O quarto de Jack (2015), do diretor Lenny Abrahamson, é um daqueles filmes que
nos deixa em suspensão enquanto o assistimos e essa sensação ainda nos
acompanha por um longo tempo. Adaptação do romance O quarto, de Emma Donoghue
(2010),
conta a história de uma mãe e seu filho presos em um cativeiro por sete anos.
Jack, o menino de 5 anos que ali nascera e crescera, é filho do
sequestrador/estuprador, o Velho Nick, que os visita periodicamente para trazer
o “que eles precisam” e violentar mais uma vez Joy, a maravilhosa mãe de Jack.

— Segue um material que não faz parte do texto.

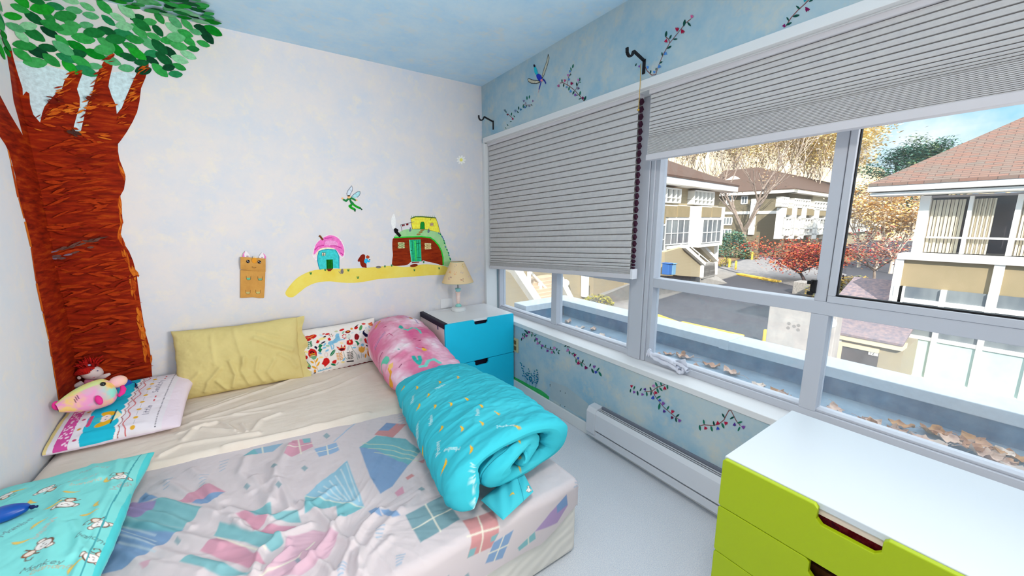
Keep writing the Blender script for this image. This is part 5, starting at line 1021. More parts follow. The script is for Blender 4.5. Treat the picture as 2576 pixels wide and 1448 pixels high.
vine('painted_vine', 'painted flower garland nearest the corner cabinet under the sill', [[(q_[0], q_[1]) for q_ in a7(7.24, 1290, 810, L)] for L in ([(160, 300), (200, 240), (290, 160), (340, 170), (410, 270), (470, 370), (560, 445), (665, 490), (740, 500)],)],
     a7(7.24, 1290, 810, [(160, 310, 4, 100), (180, 225, 4, 80), (215, 215, 4, 50), (215, 260, 4, 80), (240, 165, 5, 40), (262, 190, 5, 60), (345, 175, 4, 30), (350, 235, 4.6, 100), (412, 238, 4, 150), (408, 325, 5, 100), (492, 365, 4, 120), (526, 460, 4.6, 90), (597, 436, 4, 110), (690, 470, 4, 100), (752, 545, 4.6, 60), (805, 495, 4, 100), (845, 518, 3.4, 150), (835, 560, 4, 55)]),
     a7(7.24, 1290, 810, [(180, 275, 3.4, 70, PKv), (240, 230, 4, 60, (130, 50, 120)), (298, 160, 4, 90, (130, 50, 120)), (430, 290, 4, 60, PUv), (452, 365, 4, 80, PKv), (530, 412, 4, 60, PUv), (628, 500, 4, 70, PUv), (756, 485, 4, -60, PKv), (712, 530, 4, 80, PKv)]))
vine('painted_vine', 'painted flower garland left of the heater below the sill', [[(q_[0], q_[1]) for q_ in a7(7.24, 1290, 810, L)] for L in ([(990, 440), (1040, 540), (1150, 660), (1230, 720), (1310, 770)],)],
     a7(7.24, 1290, 810, [(965, 430, 4.6, 150), (1015, 445, 4.4, 20), (1032, 550, 5, 80), (1100, 568, 4, 160), (1155, 705, 5.6, 85), (1275, 712, 5, 110), (1252, 770, 6, 70), (1412, 782, 4.6, 110), (1456, 885, 7, 65), (1553, 860, 6, 130), (1592, 940, 7.4, 60)]),
     a7(7.24, 1290, 810, [(995, 490, 4.4, 80, PKv), (1125, 615, 4.4, -60, (130, 20, 80)), (1195, 670, 3.6, -90, BLv), (1196, 720, 5, 90, (150, 20, 80)), (1325, 805, 5, 70, (110, 20, 80)), (1485, 830, 4.4, -80, PUv), (1503, 890, 4.4, 60, BLv)]))
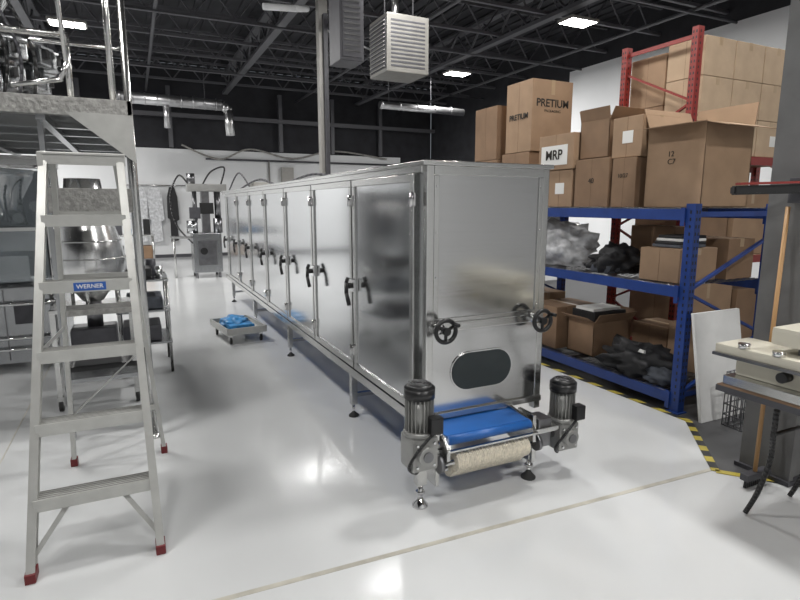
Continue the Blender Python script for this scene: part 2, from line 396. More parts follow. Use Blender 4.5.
# ------------------------------------------------------------ work platform
o=B('work_platform')
o.box((-2.4,4.12,2.27),(.02,7.3,2.30),'tread'); 
o.box((-2.4,4.10,2.20),(.04,4.13,2.31),'tread',.003); o.box((.01,4.10,2.20),(.04,7.3,2.31),'tread',.003)
for y in (4.7,5.2,5.8,6.5,7.2): o.box((-2.4,y,2.19),(.01,y+.06,2.27),'msteel')
for x in (-1.8,-1.1,-.5): o.box((x,4.13,2.17),(x+.05,7.3,2.22),'msteel')
o.prism([(-.34,4.095,2.22),(.04,4.095,2.22),(.04,4.095,1.92)],(0,.012,0),'alu')
for x,y in ((.02,4.15),(-2.35,4.15),(.02,7.22),(-2.35,7.22)):
    o.cyl((x,y,.0),(x,y,3.4),.024,'steel',seg=14); o.lathe((x,y,0),[(.05,0),(.05,.012),(.025,.03)],'steel',seg=16)
o.cyl((-.065,4.15,2.3),(-.065,4.15,3.4),.02,'steel',seg=12)
for z in (2.68,3.36):
    o.tube([(-2.35,7.22,z),(-2.35,4.15,z)],.019,'steel'); o.tube([(-2.35,4.15,z),(-.3 if z<3 else .02,4.15,z)],.019,'steel')
o.tube([(-.3,4.15,2.31),(-.3,4.15,2.68)],.019,'steel')
o.tube([(-.34,4.05,3.36),(-.30,4.05,2.5),(-.34,4.06,2.40),(-.6,4.07,2.35)],.014,'steel')
for z in (2.8,3.36): o.tube([(.02,5.0,z),(.02,7.22,z),(-2.35,7.22,z)],.019,'steel')
for x in (-.50,.0):
    o.box((x-.015,4.30,.02),(x+.015,4.36,2.2),'msteel')
o.box((-.50,4.28,1.60),(.0,4.52,1.76),'tread',.004)
o.box((-.50,4.28,.90),(.0,4.52,.94),'tread',.004)
o.box((-.50,4.30,.42),(.0,4.50,.45),'msteel',.004)
o.done()
# multihead weigher
o=B('multihead_weigher')
cx,cy=-1.05,6.45
o.lathe((cx,cy,2.55),[(.30,0),(.30,.2),(.22,.3),(.22,.45),(.5,.5),(.12,.72),(.0,.75)],'msteel')
for x,y in ((-.35,-.35),(.35,-.35),(-.35,.35),(.35,.35)): o.cyl((cx+x,cy+y,2.31),(cx+x*.7,cy+y*.7,2.66),.03,'steel')
for k in range(12):
    a=2*math.pi*k/12; d=Vector((math.cos(a),math.sin(a),0));p=Vector((cx,cy,0))
    for zz,rr in ((2.78,.36),(2.98,.44)):
        R=Matrix.Rotation(a,3,'Z'); q=p+d*rr+Vector((0,0,zz))
        o.box(q-Vector((.06,.075,.075)),q+Vector((.06,.075,.075)),'msteel',.015,rot=R)
        o.box(q-Vector((.07,.02,.02))+d*.07,q+Vector((.02,.02,.06))+d*.07,'black',.004,rot=R)
    o.beam(p+d*.2+Vector((0,0,3.12)),p+d*.52+Vector((0,0,3.05)),.16,.02,'msteel',side=(-d.y,d.x,0))
o.lathe((cx,cy,3.3),[(.04,0),(.18,.22),(.26,.28)],'chrome')
o.tube([(cx-.6,cy-.5,2.31),(cx-.6,cy-.5,3.6),(cx+.1,cy-.1,3.6)],.025,'steel')
for k in range(6): o.cable([(cx+.3-k*.12,cy-.5,2.35),(cx+.38-k*.1,cy-.58,2.9),(cx+.2-k*.1,cy-.5,3.4)],.014,['black','dgrey'][k%2])
o.done()
# bagging machine below
o=B('packaging_machine')
x0,x1,y0,y1=-2.3,-.70,6.4,7.1
o.box((x0,y0,.1),(x1,y1,.86),'msteel',.01)
for x in (x0+.75,): o.box((x-.004,y0-.004,.14),(x+.004,y0+.002,.84),'dsteel')
for x in (x0+.68,x0+.82): o.box((x-.012,y0-.03,.45),(x+.012,y0-.002,.6),'black',.004)
for x in (x1-.5,x1-.1): o.box((x-.006,y0-.006,.14),(x+.006,y0,.84),'dsteel')
o.box((x1-.42,y0-.05,.5),(x1-.2,y0,.72),'dgrey',.01); o.tube([(x1-.05,y0-.06,.2),(x1-.05,y0-.06,.7),(x1-.6,y0-.06,.7)],.018,'chrome')
for z in (.25,.36): o.tube([(x1-.65,y0-.05,z),(x1-.1,y0-.05,z),(x1-.1,y0-.05,.85)],.014,'chrome')
for x in (x0+.06,x1-.06):
    for y in (y0+.06,y1-.06):
        o.cyl((x,y,0),(x,y,.1),.025,'steel'); o.box((x-.025,y-.025,.86),(x+.025,y+.025,2.05),'steel',.003)
o.box((x0,y0,2.03),(x1,y1,2.08),'steel'); 
o.box((x0+.1,y0+.05,.9),(x1-.1,y0+.058,2.0),'poly'); o.box((x1-.06,y0+.1,.9),(x1-.052,y1-.1,2.0),'poly')
for z in (1.4,): o.box((x0+.06,y0+.03,z),(x1-.06,y0+.07,z+.035),'steel')
o.box((x1-.75,y0+.03,.9),(x1-.71,y0+.07,2.03),'steel')
o.box((x0+.2,y0+.3,.86),(x1-.3,y1-.1,1.2),'msteel',.02)
o.box((x1-.55,y0+.15,1.15),(x1-.15,y0+.35,1.45),'dgrey',.01); o.box((x1-.52,y0+.14,1.2),(x1-.2,y0+.15,1.4),'msteel')
for k in range(9): o.cyl((x0+.2+k*.15,y0+.4,1.1),(x0+.2+k*.15,y0+.4,1.4+.12*(k%3)),.035,['chrome','black','dsteel'][k%3]); o.cyl((x0+.2+k*.15,y0+.3,1.4+.12*(k%3)),(x0+.2+k*.15,y0+.45,1.4+.12*(k%3)),.05,'dsteel')
o.lathe((x1-.45,y0+.4,1.5),[(.08,0),(.1,.1),(.26,.42),(.26,.5)],'vessel')
for k in range(8): o.cable([(x0+.3+k*.15,y0+.25,1.3),(x0+.4+k*.13,y0+.15,1.7),(x0+.5+k*.12,y0+.25,1.95)],.012,['black','blueline','dgrey','black'][k%4])
o.box((x0+.1,y0+.55,.9),(x1-.1,y0+.57,2.0),'dgrey')
o.done()
# tank and process skid behind
o=B('process_skid')
x0,x1,y0,y1=-3.6,-1.0,9.2,10.2
o.box((x0,y0+.4,.12),(x1,y1,1.9),'dsteel',.01)
for x in (x0+.05,x0+1.1,x1-.05):
    o.box((x-.03,y0,0),(x+.03,y0+.06,2.3),'steel'); o.box((x-.03,y1-.06,0),(x+.03,y1,2.3),'steel')
o.box((x0,y0,2.26),(x1,y1,2.32),'steel'); o.box((x0,y0,.4),(x1,y0+.4,.44),'steel')
for k in range(3):
    xx=x0+.45+k*.82
    o.lathe((xx,y0+.22,.44),[(.05,0),(.06,.12),(.24,.34),(.25,.4),(.25,1.15),(.2,1.25),(.05,1.3)],'vessel',seg=28)
    o.tube([(xx,y0+.2,1.74),(xx,y0+.2,2.0),(xx+.3,y0+.2,2.0),(xx+.3,y0+.2,.6)],.022,'steel')
o.box((x1-.4,y0-.12,1.1),(x1-.05,y0,1.55),'dgrey',.01)
o.done()
# unseen dark cabinets by the left wall, added to darken tunnel door reflections
for y0 in (10.9,12.4,14.2):
    o=B('unseen_reflection_cabinet')
    x0,x1,y1=-5.7,-5.0,y0+1.2
    o.box((x0,y0,.08),(x1,y1,2.1),'dgrey' if y0!=12.4 else 'msteel',.015); o.box((x0+.03,y0+.03,0),(x1-.03,y1-.03,.08),'black')
    o.box((x1,y0+.595,.12),(x1+.004,y0+.605,2.06),'black'); 
    for yy in (y0+.5,y0+.7): o.box((x1,yy-.01,1.0),(x1+.03,yy+.01,1.2),'chrome',.004)
    o.box((x1,y0+.12,1.5),(x1+.01,y0+.42,1.75),'window'); 
    for k in range(3): o.cyl((x1,y0+.15+k*.1,1.38),(x1+.02,y0+.15+k*.1,1.38),.018,['red','yellow','black'][k])
    o.done()
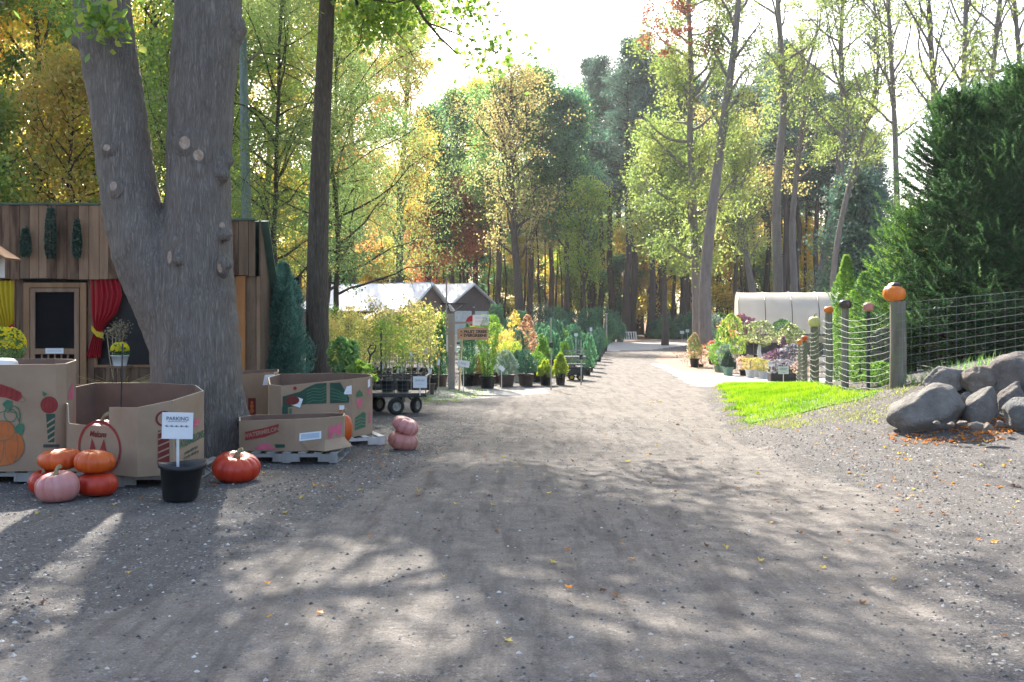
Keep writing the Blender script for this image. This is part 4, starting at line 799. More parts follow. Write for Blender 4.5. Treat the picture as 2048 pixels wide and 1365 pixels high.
for i in range(4): g.append(('line', [(fu(660), zD(778+i*7)), (fu(675), zD(783+i*6)), (fu(694), zD(796+i*3))], .011, 'ink_green'))
g += [('disc', fu(584), zD(800), .085, .055, 'ink_maroon'), ('disc', fu(589), zD(776), .022, .022, 'ink_red'), ('poly', [(fu(564), zD(812)), (fu(575), zD(812)), (fu(575), zD(835)), (fu(564), zD(835))], 'ink_dkgreen'), ('poly', [(fu(578), zD(816)), (fu(583), zD(816)), (fu(583), zD(835)), (fu(578), zD(835))], 'ink_green')]
decal(Dn, 'printed_melons', r1_, r2_, g, base=bs, label='dark green striped watermelon print')
decal(Dn, 'price_sticker', r1_, r2_, [('poly', [(fu(579), zD(808)), (fu(586), zD(791)), (fu(605), zD(798)), (fu(599), zD(815))], 'paper'), ('line', [(fu(586), zD(798)), (fu(600), zD(803))], .008, 'label_blue'), ('line', [(fu(584), zD(803)), (fu(598), zD(808))], .008, 'label_blue')], .008, base=bs, label='tilted white sticker')
decal(Dn, 'price_sticker', r1_, r2_, [('poly', [(fu(687), zD(789)), (fu(693), zD(775)), (fu(703), zD(773)), (fu(703), zD(791)), (fu(689), zD(791))], 'paper'), ('line', [(fu(691), zD(787)), (fu(701), zD(786))], .006, 'label_blue')], .008, base=bs, label='white sticker at the bin corner')
decal(Dn, 'warning_mark', r1_, r2_, [('poly', [(fu(678), zD(813)), (fu(688), zD(813)), (fu(688), zD(822)), (fu(678), zD(822))], 'paper'), ('poly', [(fu(678), zD(822)), (fu(688), zD(822)), (fu(688), zD(829)), (fu(678), zD(829))], 'ink_orange'), ('poly', [(fu(679), zD(834)), (fu(690), zD(834)), (fu(692), zD(868)), (fu(685), zD(868))], 'ink_maroon')], .005, base=bs)
Lq = math.dist(r2_, r3_)
decal(Dn, 'printed_strawberry', r2_, r3_, [('poly', [(Lq*.14, .62), (Lq*.5, .62), (Lq*.46, .67), (Lq*.32, .71), (Lq*.18, .67)], 'ink_green'), ('poly', [(Lq*.17, .55), (Lq*.25, .50), (Lq*.33, .46), (Lq*.42, .51), (Lq*.47, .56), (Lq*.4, .595), (Lq*.22, .595)], 'ink_pink'), ('poly', [(Lq*.78, .25), (Lq*.9, .27), (Lq*.86, .48)], 'ink_pink'), ('poly', [(Lq*.74, .72), (Lq*.86, .74), (Lq*.86, .84), (Lq*.74, .82)], 'paper'), ('disc', Lq*.82, .66, .03, .04, 'ink_pink')], base=bs, label='pink strawberry print')
decal(Dn, 'printed_melon', r2_, r3_, [('poly', [(Lq*.10, .20), (Lq*.62, .22), (Lq*.64, .40), (Lq*.5, .42), (Lq*.12, .36)], 'ink_green')]+[('line', [(Lq*.12, .24+.045*i), (Lq*.4, .27+.04*i), (Lq*.6, .25+.04*i)], .006, 'card') for i in range(3)], base=bs, label='green melon print')
pallet('pale pallet sticking out under the green printed bin', (X(650, 13.35), 13.35), 1.30, 1.15, R(22), 'pallet_pale')
# bin behind, with the small red window print
s0, s1, s2 = v2(440, 13.7), v2(548, 13.75), v2(557, 14.0)
E, cE = bin_('plain bin with a small red framed print beside the maple trunk', [(*s0, .84), (*lp(s0, s1, .5), .875), (*s1, .895), (*s2, .89), (X(557, 14.7), 14.7, .89), (X(440, 14.7), 14.7, .86)], zb)
bs = (cE[0], cE[1], zb); u5 = (503-440)/2048*13.7
decal(E, 'printed_lantern', s0, s1, [('poly', [(u5-.05, .32), (u5+.05, .32), (u5+.05, .55), (u5-.05, .55)], 'ink_maroon'), ('disc', u5, .38, .03, .035, 'ink_orange'), ('disc', u5, .44, .025, .03, 'ink_orange'), ('disc', u5, .49, .018, .02, 'ink_orange')], base=bs, label='red framed print with orange squash')
decal(E, 'price_sticker', s0, s1, [('poly', [(u5+.14, .72), (u5+.30, .73), (u5+.30, .87), (u5+.17, .86)], 'paper')], base=bs)
pallet('grey pallet under the plain bin behind the maple', (X(500, 14.2), 14.2), 1.0, 1.0, 0)
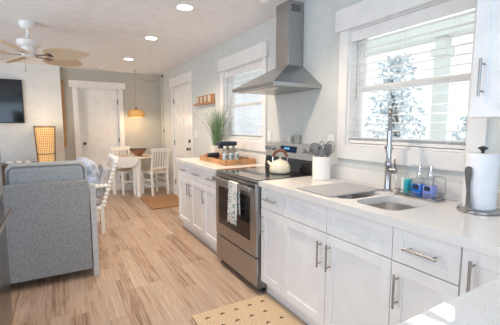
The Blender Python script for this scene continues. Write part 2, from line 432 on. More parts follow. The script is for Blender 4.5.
def blind(R, label, n):
    y0, y1, z0, z1 = R; y0 += .016; y1 -= .016
    root = thing('window_blind', label, 'blind', (W+.035, (y0+y1)/2, z0+.016), 'white faux wood blinds')
    MB().box(W+.004, W+.016, y0-.002, y1+.002, z1-.092, z1-.014, .003).build('valance', 'trim', root)
    MB().box(W+.018, W+.06, y0, y1, z1-.055, z1-.014).build('head_rail', 'trim', root)
    m = MB(); zb = z0+.062; zt = z1-.105
    for i in range(n):
        z = zb+(zt-zb)*i/(n-1)
        rt = Matrix.Translation((W+.038, 0, z)) @ Matrix.Rotation(math.radians(-5), 4, 'Y')
        m.box(-.025, .025, y0, y1, -.0014, .0014, rot=rt)
    m.build('slats', 'trim', root)
    MB().box(W+.016, W+.060, y0, y1, z0+.018, z0+.040, .004).build('bottom_rail', 'trim', root)
    m = MB()
    for f in (.12, .5, .88):
        yy = y0+(y1-y0)*f
        for xx in (W+.014, W+.062): m.box(xx-.0008, xx+.0008, yy-.0012, yy+.0012, z0+.03, z1-.05)
    m.build('ladder_cord', 'trim', root)
    MB().tube([(W+.012, y1-.055, z1-.09), (W+.010, y1-.057, z1-.52)], .0032, 8).build('tilt_wand', 'mat_grey', root)
blind(W1, 'white faux wood blind in the window above the sink', 14)
blind(W2, 'white faux wood blind in the window beside the range hood', 14)

def panel_door(m, y0, y1, z0, z1, x, th, panels, s=-1):
    """door slab in the YZ plane; front face at x looking to s*x; panels = list of (y0,y1,z0,z1) sunken"""
    ys = sorted({y0, y1, *[p[0] for p in panels], *[p[1] for p in panels]}); zs = sorted({z0, z1, *[p[2] for p in panels], *[p[3] for p in panels]})
    for a, b_ in zip(ys, ys[1:]):
        for c, d in zip(zs, zs[1:]):
            cy, cz = (a+b_)/2, (c+d)/2
            ins = any(p[0] < cy < p[1] and p[2] < cz < p[3] for p in panels)
            e = .012 if ins else 0
            xa, xb = x-s*e, x-s*th
            m.box(min(xa, xb), max(xa, xb), a, b_, c, d)
            if ins: m.box(min(x-s*.003, xb), max(x-s*.003, xb), a+.035, b_-.035, c+.035, d-.035)
    return m
# entry door in the right wall (closed, six panels)
root = bpy.data.objects.new('door_2', None); C.objects.link(root); root.location = (W, 5.83, 0); ORG[root.name] = V(root.location); tag(root, kind='structure')
y0, y1, z0, z1 = D2
MB().box(W-.02, W, 5.258, y0, .001, z1, .003).box(W-.02, W, y1, 6.405, .001, z1, .003).box(W-.032, W, 5.235, 6.45, z1+.001, 2.225, .003)\
    .box(W, W+.139, y0, y0+.014, .001, z1).box(W, W+.139, y1-.014, y1, .001, z1).box(W, W+.139, y0+.014, y1-.014, z1-.014, z1).build('casing', 'trim', root)
pw = [(y0+.12, (y0+y1)/2-.05), ((y0+y1)/2+.05, y1-.12)]
pz = [(.22, .78), (.95, 1.48), (1.60, 1.90)]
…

Baseado na história real que chocou o mundo em 2008, quando foi descoberto que
um pai prendeu sua filha por mais vinte anos na Áustria, o filme explora ficcionalmente
outros ângulos desse drama.
Joy cria para seu filho um outro
mundo, O quarto de Jack. Ali, naquele minúsculo espaço de tanto sofrimento, ela
consegue manter uma atmosfera de fantasia que os mantêm lúcidos e ativos diante
de tanto terror (ecos de A vida é bela). O único contato com o mundo
externo vem da televisão que assistem, mundo que, na primeira parte do filme,
ela nega a existência para que seu filho não entenda a sua condição de
prisioneiro. Nessa primeira parte, antes da fuga, tudo é claustrofóbico e
reduzido. Aliás, esse clima é bem explorado pelas câmeras com seus closes
angustiantes, vide as cenas em que Jack fica dentro do guarda-roupa quando Nick
vem os “visitar”.
É interessante notar as duas
histórias que a mãe "conta" para Jack, O Conde
de Monte Cristo e Alice no país das maravilhas. Duas
narrativas que dialogam diretamente com o drama deles. Através do primeiro, ela
preparará a fuga do esperto menino, que se fingido de morto (seu treinamento
para isso é fantástico) será levado para fora do cativeiro por seu próprio
algoz. Com Alice, temos a idéia do mundo diminuto e paralelo à realidade vivida
por eles, com pitadas de beleza providenciadas pela amorosa mãe. A literatura usada como bálsamo e salvação.
A segunda parte narra a
adaptação deles ao mundo real pós-cativeiro. Essa fase é pontuada por cenas
emocionantes e tensas protagonizadas pela família de Joy. Aquela idéia de que a
vida cá fora não parou para esperá-los ronda o filme. Sua mãe, já separada de
seu pai, vive um segundo casamento e os acolhe amorosamente em seu novo lar. Já
seu pai tem dificuldades para aceitar Jack, para ele o garoto é o resultado de
um crime. Destaca-se como uma das forças do filme, o poder sem limites do amor
materno em suas variadas dimensões, de 10m² ao infinito azul. O afeto
incondicional de Joy por Jack e o de sua mãe por ela e pelo neto rendem grandes
cenas, dentre elas o primeiro corte de cabelo do menino.
A partir de um drama
inimaginável para qualquer um de nós, o filme opta por narrar uma história de
rara beleza que nos põe em contato com diversas e confusas questões. Dentre
elas, a eterna pergunta platônica sobre o que é mesmo o real. A cena em que Jack
volta ao cativeiro e descobre como aquele quarto/mundo era pequeno é puro
lirismo e relativização das verdades, pois tudo depende do ponto de vista e do
tamanho do nosso mundo. Mundo que vai se ampliando com filmes como esse. Digno de Oscar de melhor atriz para a intérprete de Joy, Brie Larson, e de ser revisto algumas vezes para que possamos também, pelas mãos de Alice, nos refugiar em outros mundinhos...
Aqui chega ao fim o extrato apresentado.